What is expected: Retype, please, the listing from its opening line through the line that contains "SC.camera = cam", both included, without the pictures.

Material provided:
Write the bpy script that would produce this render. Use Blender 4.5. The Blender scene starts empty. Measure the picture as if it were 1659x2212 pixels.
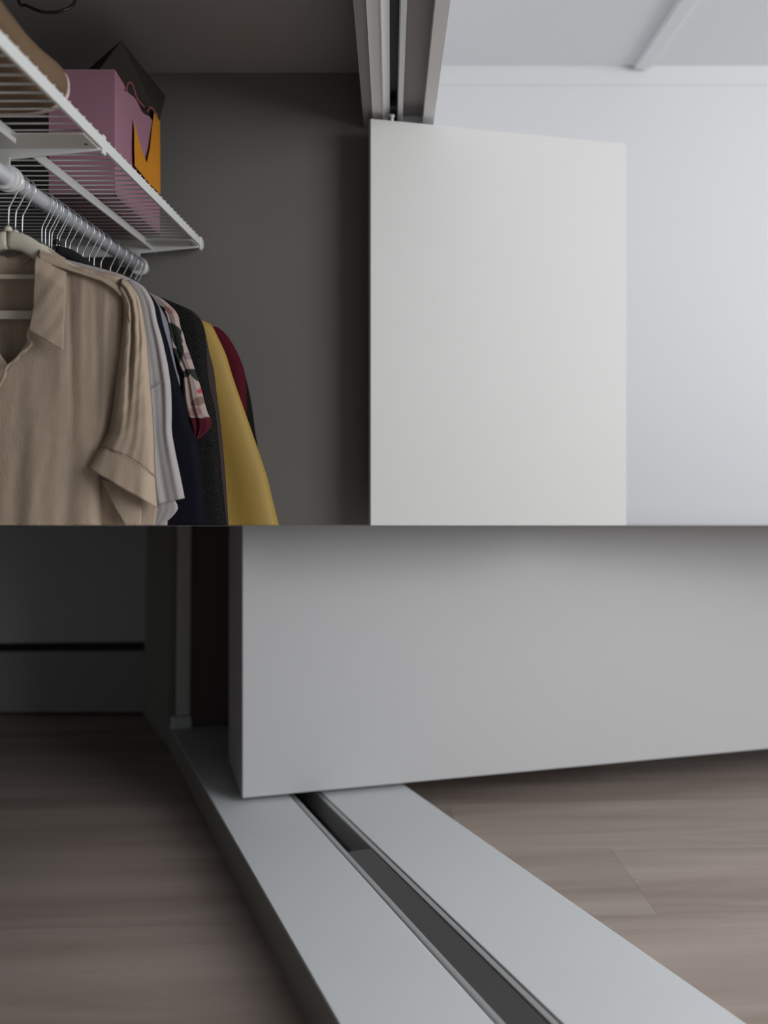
import bpy, bmesh, math, random
from mathutils import Vector, Matrix
random.seed(7)
SC = bpy.context.scene
COL = SC.collection

# ------------------------------------------------------------------ camera
F = 1900.0                      # focal length in pixels of the 1659 x 2212 frame
PX, PY = 843.0, 940.0           # where the optical axis meets the frame
ZC = 1.45
CAM = Vector((0, 0, ZC))
cd = bpy.data.cameras.new('camera'); cam = bpy.data.objects.new('camera', cd); COL.objects.link(cam)
cd.sensor_fit = 'HORIZONTAL'; cd.sensor_width = 36.0; cd.lens = F / 1659 * 36
cd.shift_x = -(PX - 829.5) / 1659; cd.shift_y = -(1106.0 - PY) / 1659
cd.clip_start = 0.02; cd.clip_end = 60
cam.location = CAM; cam.rotation_euler = (math.pi / 2, 0, 0)
cd.dof.use_dof = True; cd.dof.focus_distance = 1.5; cd.dof.aperture_fstop = 3.1
SC.camera = cam

# ------------------------------------------------------------------ world, lights, exposure
SC.view_settings.view_transform = 'Standard'; SC.view_settings.look = 'None'
SC.view_settings.gamma = 1.0; SC.view_settings.exposure = 0.0; SC.view_settings.use_curve_mapping = False
w = bpy.data.worlds.new('world'); SC.world = w; w.use_nodes = True
w.node_tree.nodes['Background'].inputs['Color'].default_value = (0.93, 0.97, 1.0, 1)
w.node_tree.nodes['Background'].inputs['Strength'].default_value = 0.42

def area(name, loc, target, sx, sy, power, color=(1, 1, 1)):
    l = bpy.data.lights.new(name, 'AREA'); l.shape = 'RECTANGLE'; l.size = sx; l.size_y = sy
    l.energy = power; l.color = color
    o = bpy.data.objects.new(name, l); COL.objects.link(o); o.location = loc
    o.rotation_euler = (Vector(target) - Vector(loc)).to_track_quat('-Z', 'Y').to_euler()
    return o
area('window_daylight', (2.9, 1.5, 1.85), (0.4, 2.3, 2.6), 1.9, 0.9, 14, (0.95, 0.98, 1.0))
area('front_daylight', (2.55, -0.5, 2.0), (0.2, 2.3, 1.2), 1.6, 1.4, 70, (0.97, 0.985, 1.0))

# ------------------------------------------------------------------ materials (procedural)
def mat(name, color, rough=0.6, metal=0.0, var=0.0, vscale=6.0, bump=0.0, bscale=60.0, stretch=(1, 1, 1), spec=0.4, rnd=0.0):
    m = bpy.data.materials.new(name); m.use_nodes = True; nt = m.node_tree; N = nt.nodes; L = nt.links
    b = N['Principled BSDF']; b.inputs['Roughness'].default_value = rough; b.inputs['Metallic'].default_value = metal
    b.inputs['Specular IOR Level'].default_value = spec
    b.inputs['Base Color'].default_value = (*color, 1)
    tc = N.new('ShaderNodeTexCoord'); mp = N.new('ShaderNodeMapping'); mp.inputs['Scale'].default_value = stretch
    L.new(tc.outputs['Object'], mp.inputs['Vector'])
    if var > 0:
        n = N.new('ShaderNodeTexNoise'); n.inputs['Scale'].default_value = vscale; n.inputs['Detail'].default_value = 6
        L.new(mp.outputs[0], n.inputs['Vector'])
        r = N.new('ShaderNodeMapRange'); r.inputs['To Min'].default_value = 1 - var; r.inputs['To Max'].default_value = 1 + var
        r.inputs['From Min'].default_value = 0.3; r.inputs['From Max'].default_value = 0.7
        L.new(n.outputs['Fac'], r.inputs['Value'])
        v = N.new('ShaderNodeVectorMath'); v.operation = 'SCALE'; v.inputs[0].default_value = color
        if rnd > 0:
            oi = N.new('ShaderNodeObjectInfo'); r2 = N.new('ShaderNodeMapRange')
            r2.inputs['To Min'].default_value = 1 - rnd; r2.inputs['To Max'].default_value = 1 + rnd
            L.new(oi.outputs['Random'], r2.inputs['Value'])
            mu = N.new('ShaderNodeMath'); mu.operation = 'MULTIPLY'
            L.new(r.outputs[0], mu.inputs[0]); L.new(r2.outputs[0], mu.inputs[1]); L.new(mu.outputs[0], v.inputs['Scale'])
        else:
            L.new(r.outputs[0], v.inputs['Scale'])
        L.new(v.outputs[0], b.inputs['Base Color'])
    if bump > 0:
        n2 = N.new('ShaderNodeTexNoise'); n2.inputs['Scale'].default_value = bscale; n2.inputs['Detail'].default_value = 3
        L.new(mp.outputs[0], n2.inputs['Vector'])
        bp = N.new('ShaderNodeBump'); bp.inputs['Strength'].default_value = bump; bp.inputs['Distance'].default_value = 0.002
        L.new(n2.outputs['Fac'], bp.inputs['Height']); L.new(bp.outputs[0], b.inputs['Normal'])
    return m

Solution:
Write the bpy script that would produce this render. Use Blender 4.5. The Blender scene starts empty. Measure the picture as if it were 1659x2212 pixels.
import bpy, bmesh, math, random
from mathutils import Vector, Matrix
random.seed(7)
SC = bpy.context.scene
COL = SC.collection

# ------------------------------------------------------------------ camera
F = 1900.0                      # focal length in pixels of the 1659 x 2212 frame
PX, PY = 843.0, 940.0           # where the optical axis meets the frame
ZC = 1.45
CAM = Vector((0, 0, ZC))
cd = bpy.data.cameras.new('camera'); cam = bpy.data.objects.new('camera', cd); COL.objects.link(cam)
cd.sensor_fit = 'HORIZONTAL'; cd.sensor_width = 36.0; cd.lens = F / 1659 * 36
cd.shift_x = -(PX - 829.5) / 1659; cd.shift_y = -(1106.0 - PY) / 1659
cd.clip_start = 0.02; cd.clip_end = 60
cam.location = CAM; cam.rotation_euler = (math.pi / 2, 0, 0)
cd.dof.use_dof = True; cd.dof.focus_distance = 1.5; cd.dof.aperture_fstop = 3.1
SC.camera = cam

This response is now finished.